Induction

A previous post generated many doubts about random sampling, adequate sampling, and induction.

This post, as you might have induced by now, is about induction.

The word induction has many senses – the closest to what I mean here is logical induction: The process of deriving general principles from particular facts or instances.
Now, the important thing to note here is that the induced general principle or hypothesis, might not be deducable.

And this inducing, while seemingly less rational, is far more complicated. An example should put things in perspective –
Say you are teaching your child to recognize a cat.
You point to a cat and tell your child that it’s a cat.
Your child nods, even shakes its rattle.

You point to a pomenarian (a small furry dog), and ask your child what it is.
“Cat” comes the answer. But you correct it. It’s a dog you say.

After a couple more cats and dogs, your child now can recognize a cat. And a dog.

Now, this is human intelligence at work. And what is involved is Induction. Which in this case is far superior to deduction! For poor Artificial Intelligence researchers cannot make even a super-computer distinguish a cat and dog with just a few examples.
And a super-computer is a far superior deducer than a baby.

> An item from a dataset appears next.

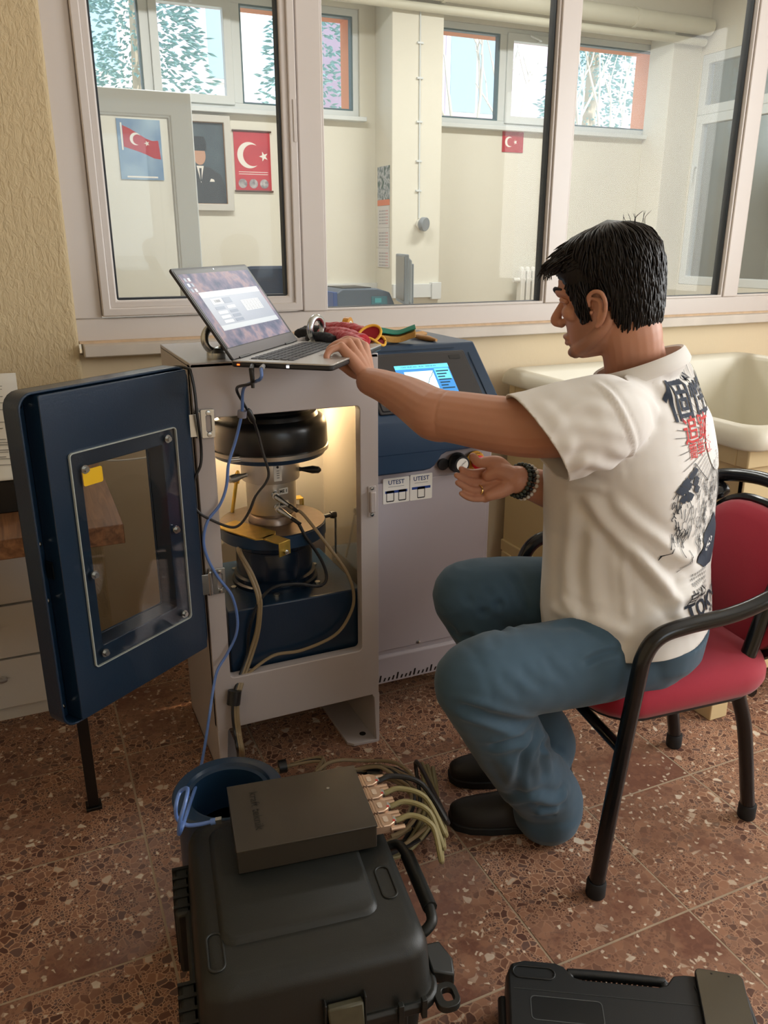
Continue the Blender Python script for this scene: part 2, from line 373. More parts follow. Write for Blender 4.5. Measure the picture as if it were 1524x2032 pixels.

When the baby sees you point to the cat, it sees so many things – how does it know what pertains to “catness”? It sees your right hand pointing towards the animal, it sees the animal on a rug, it sees gazillion features of the animal – fur,
size, yada.

With these potentially infinite features, a logical deducer should have potentially infinite random samples!! Unfortunately (or fortunately, I hate cats) there
aren’t infinite cats available for your baby’s perusal.
So, the baby induces a general hypothesis of “catness” from specific
examples.

Most of our ideas, our thoughts are inductions – forming stereotypes from specific examples and instances. Thus, the next time somebody tells you that stereotyping is bad, and that only vanilla logical deduction/reason is kosher, you can have a smug chuckle for you’ve induced deduced that he knows little about induction.

One thought on “Induction

  1. Don’t we perceive deduction itself (and our conception of logic) by a process of induction? And hence isn’t all deductive reasoning really inductive in origin?